言い方はなんでも構わないけれど、これを受け取る側が「洒落」として受け取れないことがある。

ただ、それにもパターンが二通りあって――

ひとつは、「洒落が理解できない」パターン。

「アツはナツいねえ」
(アツ…? アツってなんだろう…ナツいって何? 何を言っているんだろう…)

これがAパターン。

そしてBパターンは、「洒落を理解できていないことに、本人が気づいていない」パターン。

落語に『洒落番頭』という噺がある。
洒落のわからない旦那が、洒落好きな番頭にこう言う。

「あの庭にいる蟹で、何か洒落てみろ」

番頭はすかさず、

「いえそう、にわかに(庭蟹)は出来ません」

すると旦那は、

「まあまあ、そう言わずに。時間をかけて洒落てみろ」

と、まったく噛み合わない。洒落を理解できない上に、相手の言葉をそのまま受け取っている。

「アツはナツいねえ」
「アツとは何ですか? あなた、日本語がおかしいですよ。勉強してください」

このAパターンとBパターン、私は職業柄、Bの人に絡まれることが多い。

「あなた、さっき林家をああいうふうに言っていましたが、それならば高座ではなく、当人たちに直接言うべきです」

「いえ、あの、洒落ですので… 誰も本気でそう思っているわけでは…」

もちろん、自分の芸風として洒落がキツめなのは自覚しているし、勘違いされても仕方がないところもある。それによって私自身が嫌な思いをしているわけでもない。

なんというか、そういうものだと割り切っている。
10人のうち2人くらいに勘違いされるのは仕方がない、と思って発言したり、SNSに投稿したりしている。正直それくらいの感覚じゃないと、面白くはならない。

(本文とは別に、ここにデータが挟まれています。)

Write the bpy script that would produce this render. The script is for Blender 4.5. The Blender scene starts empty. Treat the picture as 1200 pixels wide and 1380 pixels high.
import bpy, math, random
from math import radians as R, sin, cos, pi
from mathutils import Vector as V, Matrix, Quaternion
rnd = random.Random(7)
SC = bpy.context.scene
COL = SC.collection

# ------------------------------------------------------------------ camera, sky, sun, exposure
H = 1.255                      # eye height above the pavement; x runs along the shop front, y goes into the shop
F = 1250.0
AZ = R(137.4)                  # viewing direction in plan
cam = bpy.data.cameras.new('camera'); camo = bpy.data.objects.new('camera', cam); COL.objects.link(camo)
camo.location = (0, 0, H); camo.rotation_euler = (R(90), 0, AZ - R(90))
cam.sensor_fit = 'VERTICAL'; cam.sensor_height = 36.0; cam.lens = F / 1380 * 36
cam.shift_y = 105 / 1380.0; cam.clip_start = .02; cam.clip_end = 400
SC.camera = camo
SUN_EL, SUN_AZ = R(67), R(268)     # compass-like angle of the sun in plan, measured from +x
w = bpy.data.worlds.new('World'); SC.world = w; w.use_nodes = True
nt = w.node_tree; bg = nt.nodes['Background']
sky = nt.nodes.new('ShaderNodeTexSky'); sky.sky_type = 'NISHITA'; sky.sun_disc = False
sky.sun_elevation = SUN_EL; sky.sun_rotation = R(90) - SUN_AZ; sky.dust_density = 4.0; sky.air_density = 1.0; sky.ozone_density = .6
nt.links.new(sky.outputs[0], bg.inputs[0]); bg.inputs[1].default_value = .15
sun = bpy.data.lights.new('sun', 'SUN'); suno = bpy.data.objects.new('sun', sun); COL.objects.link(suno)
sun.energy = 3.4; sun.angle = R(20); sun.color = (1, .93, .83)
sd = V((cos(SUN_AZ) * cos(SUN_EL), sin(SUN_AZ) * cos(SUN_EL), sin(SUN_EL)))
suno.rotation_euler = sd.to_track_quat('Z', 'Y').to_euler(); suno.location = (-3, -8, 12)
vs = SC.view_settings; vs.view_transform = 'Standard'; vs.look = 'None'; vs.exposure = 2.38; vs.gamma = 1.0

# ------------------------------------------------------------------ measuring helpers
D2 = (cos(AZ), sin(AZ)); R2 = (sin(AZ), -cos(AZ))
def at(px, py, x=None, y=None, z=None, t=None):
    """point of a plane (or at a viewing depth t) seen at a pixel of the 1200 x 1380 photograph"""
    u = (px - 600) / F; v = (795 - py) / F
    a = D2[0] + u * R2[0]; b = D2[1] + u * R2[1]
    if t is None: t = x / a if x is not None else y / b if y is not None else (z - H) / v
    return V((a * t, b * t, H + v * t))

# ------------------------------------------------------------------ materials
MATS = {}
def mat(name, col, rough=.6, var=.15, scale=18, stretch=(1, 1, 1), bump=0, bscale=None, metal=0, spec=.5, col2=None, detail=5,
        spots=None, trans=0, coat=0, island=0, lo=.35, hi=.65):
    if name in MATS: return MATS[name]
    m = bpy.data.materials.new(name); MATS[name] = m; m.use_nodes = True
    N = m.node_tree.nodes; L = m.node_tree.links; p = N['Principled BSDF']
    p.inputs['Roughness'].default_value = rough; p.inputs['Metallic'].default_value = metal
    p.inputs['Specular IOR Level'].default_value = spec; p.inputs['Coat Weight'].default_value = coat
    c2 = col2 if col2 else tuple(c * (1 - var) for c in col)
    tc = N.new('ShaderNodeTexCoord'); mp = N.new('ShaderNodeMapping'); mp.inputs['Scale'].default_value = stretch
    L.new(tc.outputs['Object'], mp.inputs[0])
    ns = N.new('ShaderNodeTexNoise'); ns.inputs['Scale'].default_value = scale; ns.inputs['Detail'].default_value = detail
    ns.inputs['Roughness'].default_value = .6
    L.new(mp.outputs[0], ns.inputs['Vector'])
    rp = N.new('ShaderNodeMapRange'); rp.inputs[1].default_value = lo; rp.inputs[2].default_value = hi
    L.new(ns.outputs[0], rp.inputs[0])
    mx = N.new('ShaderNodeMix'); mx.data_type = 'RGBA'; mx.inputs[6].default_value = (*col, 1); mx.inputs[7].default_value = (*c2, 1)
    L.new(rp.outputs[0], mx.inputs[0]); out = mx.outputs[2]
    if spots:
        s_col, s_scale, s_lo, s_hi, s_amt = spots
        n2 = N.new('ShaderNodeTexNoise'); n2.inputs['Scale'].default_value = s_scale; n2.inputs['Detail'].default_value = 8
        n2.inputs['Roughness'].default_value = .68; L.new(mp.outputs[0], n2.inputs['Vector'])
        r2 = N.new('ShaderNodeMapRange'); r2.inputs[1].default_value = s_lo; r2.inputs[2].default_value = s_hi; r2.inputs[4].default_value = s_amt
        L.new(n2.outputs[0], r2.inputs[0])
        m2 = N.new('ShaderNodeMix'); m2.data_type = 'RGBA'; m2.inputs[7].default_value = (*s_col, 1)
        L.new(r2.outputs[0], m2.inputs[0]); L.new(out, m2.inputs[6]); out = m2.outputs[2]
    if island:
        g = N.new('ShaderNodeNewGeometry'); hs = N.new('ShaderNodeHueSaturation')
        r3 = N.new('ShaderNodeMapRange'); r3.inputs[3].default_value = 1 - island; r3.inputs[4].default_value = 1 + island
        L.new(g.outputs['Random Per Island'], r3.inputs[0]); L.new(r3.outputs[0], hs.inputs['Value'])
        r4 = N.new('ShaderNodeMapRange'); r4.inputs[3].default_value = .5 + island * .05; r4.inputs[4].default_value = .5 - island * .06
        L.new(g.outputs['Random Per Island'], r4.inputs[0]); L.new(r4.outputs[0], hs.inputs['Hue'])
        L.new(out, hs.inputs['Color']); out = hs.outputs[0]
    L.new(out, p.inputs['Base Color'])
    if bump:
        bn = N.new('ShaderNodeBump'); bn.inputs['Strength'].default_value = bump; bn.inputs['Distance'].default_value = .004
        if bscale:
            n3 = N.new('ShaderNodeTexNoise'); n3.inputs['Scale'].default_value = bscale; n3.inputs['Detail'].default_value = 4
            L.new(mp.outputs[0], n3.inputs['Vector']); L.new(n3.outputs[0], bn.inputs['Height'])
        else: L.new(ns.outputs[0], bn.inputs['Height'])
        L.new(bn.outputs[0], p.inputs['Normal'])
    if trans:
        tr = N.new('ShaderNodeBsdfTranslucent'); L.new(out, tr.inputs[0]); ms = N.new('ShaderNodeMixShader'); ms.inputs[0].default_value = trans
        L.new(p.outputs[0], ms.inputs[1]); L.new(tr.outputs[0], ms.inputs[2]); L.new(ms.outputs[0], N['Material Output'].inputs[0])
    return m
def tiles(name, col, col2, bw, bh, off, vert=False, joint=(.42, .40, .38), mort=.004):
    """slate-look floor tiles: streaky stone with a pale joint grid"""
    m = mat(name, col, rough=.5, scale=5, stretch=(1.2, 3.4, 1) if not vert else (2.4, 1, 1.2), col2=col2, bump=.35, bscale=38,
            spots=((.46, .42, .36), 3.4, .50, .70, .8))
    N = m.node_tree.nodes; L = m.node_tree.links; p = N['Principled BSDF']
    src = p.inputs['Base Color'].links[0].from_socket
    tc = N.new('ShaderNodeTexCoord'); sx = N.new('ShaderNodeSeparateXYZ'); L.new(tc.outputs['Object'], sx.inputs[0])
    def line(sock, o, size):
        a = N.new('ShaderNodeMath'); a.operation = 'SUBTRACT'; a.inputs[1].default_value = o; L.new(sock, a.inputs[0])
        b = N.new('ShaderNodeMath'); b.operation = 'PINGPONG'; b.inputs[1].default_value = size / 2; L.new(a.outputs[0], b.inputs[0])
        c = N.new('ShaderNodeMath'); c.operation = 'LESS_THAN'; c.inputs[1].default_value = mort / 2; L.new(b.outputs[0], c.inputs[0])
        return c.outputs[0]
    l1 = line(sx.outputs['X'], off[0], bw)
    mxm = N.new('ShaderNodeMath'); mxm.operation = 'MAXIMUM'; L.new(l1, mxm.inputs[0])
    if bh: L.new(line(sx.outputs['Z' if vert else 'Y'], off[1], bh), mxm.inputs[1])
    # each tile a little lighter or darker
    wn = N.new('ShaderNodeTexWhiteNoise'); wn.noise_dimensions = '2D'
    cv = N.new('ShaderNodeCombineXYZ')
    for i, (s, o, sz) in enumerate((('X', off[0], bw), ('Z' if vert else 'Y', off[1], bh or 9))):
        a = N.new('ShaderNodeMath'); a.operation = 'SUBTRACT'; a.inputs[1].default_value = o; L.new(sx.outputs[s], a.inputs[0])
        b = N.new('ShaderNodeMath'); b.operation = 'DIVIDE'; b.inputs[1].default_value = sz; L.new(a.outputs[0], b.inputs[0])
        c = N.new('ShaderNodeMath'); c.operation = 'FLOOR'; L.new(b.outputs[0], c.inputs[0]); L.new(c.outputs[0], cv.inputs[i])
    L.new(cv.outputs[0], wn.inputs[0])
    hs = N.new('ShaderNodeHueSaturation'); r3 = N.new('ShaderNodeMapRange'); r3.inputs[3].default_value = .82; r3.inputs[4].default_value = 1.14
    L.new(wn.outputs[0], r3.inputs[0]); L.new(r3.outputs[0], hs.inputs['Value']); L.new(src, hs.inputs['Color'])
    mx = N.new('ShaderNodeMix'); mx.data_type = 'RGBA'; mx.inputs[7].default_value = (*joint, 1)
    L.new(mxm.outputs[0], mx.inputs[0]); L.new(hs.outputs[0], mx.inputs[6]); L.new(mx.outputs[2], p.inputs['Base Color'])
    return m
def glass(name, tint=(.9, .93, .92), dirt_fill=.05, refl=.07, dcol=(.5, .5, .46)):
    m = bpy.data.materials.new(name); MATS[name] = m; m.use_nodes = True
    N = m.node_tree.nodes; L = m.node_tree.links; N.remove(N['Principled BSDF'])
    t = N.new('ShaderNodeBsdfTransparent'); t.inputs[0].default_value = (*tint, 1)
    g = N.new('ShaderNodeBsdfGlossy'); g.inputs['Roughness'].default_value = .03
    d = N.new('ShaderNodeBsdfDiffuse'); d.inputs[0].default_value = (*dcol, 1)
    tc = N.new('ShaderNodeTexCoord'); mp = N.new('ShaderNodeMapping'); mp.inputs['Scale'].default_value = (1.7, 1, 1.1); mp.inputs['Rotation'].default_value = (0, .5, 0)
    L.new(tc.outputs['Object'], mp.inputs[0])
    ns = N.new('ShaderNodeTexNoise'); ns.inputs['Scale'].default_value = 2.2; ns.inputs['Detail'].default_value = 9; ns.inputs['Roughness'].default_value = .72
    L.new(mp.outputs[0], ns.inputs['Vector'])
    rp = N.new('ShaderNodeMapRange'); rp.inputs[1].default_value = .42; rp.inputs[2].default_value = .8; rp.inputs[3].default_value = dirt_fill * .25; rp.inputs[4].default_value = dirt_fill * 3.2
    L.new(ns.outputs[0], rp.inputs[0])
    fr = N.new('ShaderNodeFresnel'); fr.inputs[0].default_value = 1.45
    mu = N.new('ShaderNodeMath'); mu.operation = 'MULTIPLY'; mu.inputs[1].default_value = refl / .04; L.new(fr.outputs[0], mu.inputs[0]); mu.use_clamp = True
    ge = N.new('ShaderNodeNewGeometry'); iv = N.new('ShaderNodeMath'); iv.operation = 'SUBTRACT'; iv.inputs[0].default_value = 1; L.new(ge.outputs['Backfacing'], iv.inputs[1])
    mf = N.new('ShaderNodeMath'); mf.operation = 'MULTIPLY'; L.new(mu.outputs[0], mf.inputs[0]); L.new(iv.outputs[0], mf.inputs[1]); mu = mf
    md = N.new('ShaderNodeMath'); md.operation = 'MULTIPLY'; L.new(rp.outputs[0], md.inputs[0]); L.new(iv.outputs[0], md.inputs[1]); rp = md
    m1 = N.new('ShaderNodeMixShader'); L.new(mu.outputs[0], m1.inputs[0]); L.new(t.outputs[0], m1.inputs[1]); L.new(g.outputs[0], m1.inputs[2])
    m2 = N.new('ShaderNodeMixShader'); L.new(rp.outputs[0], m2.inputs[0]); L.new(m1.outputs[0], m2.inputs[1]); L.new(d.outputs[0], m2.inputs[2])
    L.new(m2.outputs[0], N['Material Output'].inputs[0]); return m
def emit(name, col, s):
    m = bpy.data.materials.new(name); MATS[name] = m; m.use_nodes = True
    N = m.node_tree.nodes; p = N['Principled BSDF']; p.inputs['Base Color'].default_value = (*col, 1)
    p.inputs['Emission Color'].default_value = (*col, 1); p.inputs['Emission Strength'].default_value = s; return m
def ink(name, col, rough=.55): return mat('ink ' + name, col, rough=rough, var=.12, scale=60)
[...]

だから私の感情はどうでもいいんだけれど、ちょっと気になるのは、そういう人たちは日常生活で大丈夫なんだろうか、ということ。

「そんなこと言われる筋合いはない。洒落が伝わらないのは、洒落が下手でつまらないからだろう」

という人もいるが、洒落の上手い下手はあまり関係ない。

そもそも洒落というのは、言い換えれば「誤った情報」であり、それを意図的にやるという意味で「嘘」だ。我々の商売は「嘘をつく」商売なのだ。

この「嘘」を「嘘」と見抜けないというのは、実に危なっかしいのではないか。
プロパガンダがどうこうと言われるこの時代に、「わかりやすい嘘」「わかりにくい嘘」なんて区別をしている場合じゃない。
だから、下手だろうがなんだろうが、洒落を洒落と見抜けない人はやはり心配になる。

ちょうどタイムリーな話で、どうやら7月5日に大災害が起きて人類が滅亡するらしい。
ある漫画家がそんな夢を見たと発信したのがきっかけで、どんどん話が膨らんでいる。

そういうのを見て、すぐに信じたり、パニックになったりしていないだろうか。

さすがにそこまで極端な人はあまりいないかもしれないけれど、たとえば京都人に「ぶぶ漬けでも」と言われた時に、ちゃんと対応できるのだろうか。

――なんてことを考えてしまうから、洒落の通じない人を見ると「大丈夫かなあ」と心配になってしまうのだ。